The problem with being a Brit Out Of Water is that it’s kind of like undergoing the surgical removal of your small talk. The delicate seven hour operation, which conveniently takes place at high altitude as you fly across the Atlantic, extracts all of the cultural and conversational touchpoints that you’ve held so dear for upwards of thirty years, and leaves you almost 100% chat free for at least the next year. Sure, you can talk about events that have happened directly to you, the news, or universal feelings of love and loathing. But if an expat even thinks about straying into an extended discussion about anything else with a local, you may as well pull out a sudoku puzzle and settle down in a corner on your own for twenty minutes.

Don’t get me wrong, I’ve had some great conversations with people I’ve met since I’ve been here, and I’ve met some fascinating folk. But having spent the last twenty years or so talking about football and the joy of Spangles, suddenly my capacity to connect with people on a sporting or nostalgic level has disappeared. While my ability to name every FA Cup winning side since 1968 may have made me a must-have on the London party circuit, my distinct lack of knowledge regarding the preferred starting line-up of the New York Knicks makes me a social pariah in some city circles. And while my witty bon-mots regarding Roland Rat or Multi-Coloured Swap Shop were the talk of the town, my vacant expression at the very mention of Three’s Company or Alice marks me out as a sad and lonely televisual outcast.
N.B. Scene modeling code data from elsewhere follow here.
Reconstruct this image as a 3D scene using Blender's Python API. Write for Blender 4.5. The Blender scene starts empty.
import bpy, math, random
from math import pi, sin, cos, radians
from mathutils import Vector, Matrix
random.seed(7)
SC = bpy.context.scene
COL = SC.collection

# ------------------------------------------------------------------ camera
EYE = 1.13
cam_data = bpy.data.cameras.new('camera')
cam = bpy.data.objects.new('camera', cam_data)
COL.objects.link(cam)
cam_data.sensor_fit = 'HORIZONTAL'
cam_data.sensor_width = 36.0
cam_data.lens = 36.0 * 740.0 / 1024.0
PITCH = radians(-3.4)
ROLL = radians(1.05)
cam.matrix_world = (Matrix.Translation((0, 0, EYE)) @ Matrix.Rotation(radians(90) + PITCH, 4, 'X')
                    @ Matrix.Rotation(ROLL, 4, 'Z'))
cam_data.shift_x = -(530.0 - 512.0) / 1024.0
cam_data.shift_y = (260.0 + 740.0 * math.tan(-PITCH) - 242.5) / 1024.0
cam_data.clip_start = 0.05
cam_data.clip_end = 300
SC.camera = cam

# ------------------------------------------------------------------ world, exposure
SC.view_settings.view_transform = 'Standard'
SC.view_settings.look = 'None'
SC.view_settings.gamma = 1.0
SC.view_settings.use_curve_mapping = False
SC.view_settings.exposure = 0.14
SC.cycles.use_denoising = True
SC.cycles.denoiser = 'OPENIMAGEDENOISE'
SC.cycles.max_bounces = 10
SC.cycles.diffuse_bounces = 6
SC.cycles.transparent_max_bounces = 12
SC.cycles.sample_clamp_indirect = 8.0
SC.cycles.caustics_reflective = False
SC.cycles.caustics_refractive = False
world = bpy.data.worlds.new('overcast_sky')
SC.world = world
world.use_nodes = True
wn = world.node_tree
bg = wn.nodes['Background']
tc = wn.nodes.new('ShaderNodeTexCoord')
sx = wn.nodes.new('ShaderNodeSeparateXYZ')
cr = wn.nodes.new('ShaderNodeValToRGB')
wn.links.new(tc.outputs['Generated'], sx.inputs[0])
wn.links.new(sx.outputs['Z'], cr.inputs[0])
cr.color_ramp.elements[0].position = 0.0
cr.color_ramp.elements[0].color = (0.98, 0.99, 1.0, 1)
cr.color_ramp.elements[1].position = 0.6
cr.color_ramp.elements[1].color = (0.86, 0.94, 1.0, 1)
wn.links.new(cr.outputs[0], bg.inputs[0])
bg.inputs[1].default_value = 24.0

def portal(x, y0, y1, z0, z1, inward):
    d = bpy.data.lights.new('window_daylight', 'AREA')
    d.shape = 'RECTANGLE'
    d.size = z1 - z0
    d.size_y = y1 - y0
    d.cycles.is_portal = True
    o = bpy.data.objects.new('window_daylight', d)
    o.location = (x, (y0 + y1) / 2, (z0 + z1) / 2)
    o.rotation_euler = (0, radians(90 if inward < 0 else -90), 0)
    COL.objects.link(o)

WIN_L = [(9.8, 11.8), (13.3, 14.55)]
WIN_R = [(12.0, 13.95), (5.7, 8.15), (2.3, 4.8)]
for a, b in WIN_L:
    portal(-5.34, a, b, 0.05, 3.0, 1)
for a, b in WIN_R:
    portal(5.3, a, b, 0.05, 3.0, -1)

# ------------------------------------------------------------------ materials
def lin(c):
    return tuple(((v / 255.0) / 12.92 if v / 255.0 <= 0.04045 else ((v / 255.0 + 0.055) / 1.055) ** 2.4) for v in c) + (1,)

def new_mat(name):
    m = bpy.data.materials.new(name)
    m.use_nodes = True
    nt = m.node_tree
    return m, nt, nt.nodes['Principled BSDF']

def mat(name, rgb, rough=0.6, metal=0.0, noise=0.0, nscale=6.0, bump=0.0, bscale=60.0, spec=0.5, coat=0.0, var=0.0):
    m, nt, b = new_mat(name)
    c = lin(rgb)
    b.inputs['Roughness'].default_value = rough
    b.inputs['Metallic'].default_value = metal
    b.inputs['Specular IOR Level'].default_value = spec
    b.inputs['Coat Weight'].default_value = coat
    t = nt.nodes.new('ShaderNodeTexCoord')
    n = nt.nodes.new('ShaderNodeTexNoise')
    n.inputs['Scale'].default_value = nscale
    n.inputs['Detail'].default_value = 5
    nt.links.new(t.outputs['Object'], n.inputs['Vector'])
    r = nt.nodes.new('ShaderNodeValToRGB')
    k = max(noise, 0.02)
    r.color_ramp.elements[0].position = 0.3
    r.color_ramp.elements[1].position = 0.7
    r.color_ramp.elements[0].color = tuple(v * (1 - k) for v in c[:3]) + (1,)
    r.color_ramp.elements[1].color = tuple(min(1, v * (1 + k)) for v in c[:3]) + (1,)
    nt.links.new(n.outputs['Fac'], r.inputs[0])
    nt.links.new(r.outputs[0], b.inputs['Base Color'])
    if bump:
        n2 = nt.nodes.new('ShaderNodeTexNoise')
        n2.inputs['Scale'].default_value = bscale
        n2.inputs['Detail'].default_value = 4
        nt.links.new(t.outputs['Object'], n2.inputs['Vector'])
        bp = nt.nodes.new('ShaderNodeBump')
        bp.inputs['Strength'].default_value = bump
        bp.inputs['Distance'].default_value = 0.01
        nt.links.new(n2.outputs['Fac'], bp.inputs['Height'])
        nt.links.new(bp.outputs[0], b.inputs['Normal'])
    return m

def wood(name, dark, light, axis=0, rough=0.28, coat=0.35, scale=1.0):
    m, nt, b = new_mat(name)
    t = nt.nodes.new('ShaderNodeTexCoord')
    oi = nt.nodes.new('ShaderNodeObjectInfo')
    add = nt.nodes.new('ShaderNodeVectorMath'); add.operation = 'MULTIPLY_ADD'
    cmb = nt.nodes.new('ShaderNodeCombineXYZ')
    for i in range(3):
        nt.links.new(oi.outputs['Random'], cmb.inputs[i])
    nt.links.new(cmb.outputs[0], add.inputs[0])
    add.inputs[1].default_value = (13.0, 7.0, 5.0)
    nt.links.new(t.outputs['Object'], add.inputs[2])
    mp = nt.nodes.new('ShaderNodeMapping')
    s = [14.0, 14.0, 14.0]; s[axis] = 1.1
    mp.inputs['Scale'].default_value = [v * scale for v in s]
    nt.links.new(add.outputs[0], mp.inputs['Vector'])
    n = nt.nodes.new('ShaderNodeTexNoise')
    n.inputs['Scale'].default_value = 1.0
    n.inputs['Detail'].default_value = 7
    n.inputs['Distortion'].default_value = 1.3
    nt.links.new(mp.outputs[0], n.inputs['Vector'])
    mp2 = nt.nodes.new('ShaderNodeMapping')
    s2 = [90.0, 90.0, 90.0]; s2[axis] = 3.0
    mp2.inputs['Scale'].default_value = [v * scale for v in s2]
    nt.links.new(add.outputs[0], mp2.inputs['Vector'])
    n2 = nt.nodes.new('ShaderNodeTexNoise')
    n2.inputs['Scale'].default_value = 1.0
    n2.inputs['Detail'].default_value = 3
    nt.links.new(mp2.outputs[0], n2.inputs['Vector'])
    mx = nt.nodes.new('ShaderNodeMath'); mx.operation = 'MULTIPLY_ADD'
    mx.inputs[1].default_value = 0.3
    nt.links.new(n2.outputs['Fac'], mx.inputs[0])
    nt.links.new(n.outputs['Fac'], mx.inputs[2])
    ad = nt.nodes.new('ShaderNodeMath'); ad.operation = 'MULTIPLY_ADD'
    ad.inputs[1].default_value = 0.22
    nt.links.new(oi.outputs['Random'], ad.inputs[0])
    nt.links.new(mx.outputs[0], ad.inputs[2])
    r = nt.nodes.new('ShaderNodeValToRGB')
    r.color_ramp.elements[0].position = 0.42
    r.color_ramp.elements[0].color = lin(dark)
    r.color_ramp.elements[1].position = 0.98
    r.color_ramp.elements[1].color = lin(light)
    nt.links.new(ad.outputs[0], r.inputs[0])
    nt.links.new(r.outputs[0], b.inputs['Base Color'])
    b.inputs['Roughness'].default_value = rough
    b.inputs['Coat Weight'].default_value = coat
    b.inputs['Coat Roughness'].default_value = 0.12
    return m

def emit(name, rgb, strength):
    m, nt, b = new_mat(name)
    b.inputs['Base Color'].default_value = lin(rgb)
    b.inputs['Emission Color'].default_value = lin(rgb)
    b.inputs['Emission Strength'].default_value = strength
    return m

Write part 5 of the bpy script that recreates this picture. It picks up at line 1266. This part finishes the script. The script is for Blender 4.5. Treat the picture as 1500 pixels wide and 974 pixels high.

I’ve recently started paying a bit more attention to the Yankees (much to the dismay of The Special One) in the hope that I might be able to ferret away a few choice facts about Johnny Damon’s RBI or Derek Jeter’s OBP for use in a future conversation. The fact that I don’t know what an RBI or OBP is (and wouldn’t be able to pick Johnny Damon out of a police line-up) is neither here nor there. And I’ve decided that all future TV nostalgia chats will be veered towards Chips or Cagney & Lacey, given that I have more than a working knowledge of each. Admittedly it may get boring for my new friends to have to talk about Frank Poncherello or Sharon Gless week-in week-out, but some sacrifices simply have to be made.

In the meantime, any conversational cheat sheets from US readers would be extremely welcome. Packets of Chewits and cans of Irn Bru to anybody who helps me pass my forthcoming PhD in Trivial American Conversational Nuggets.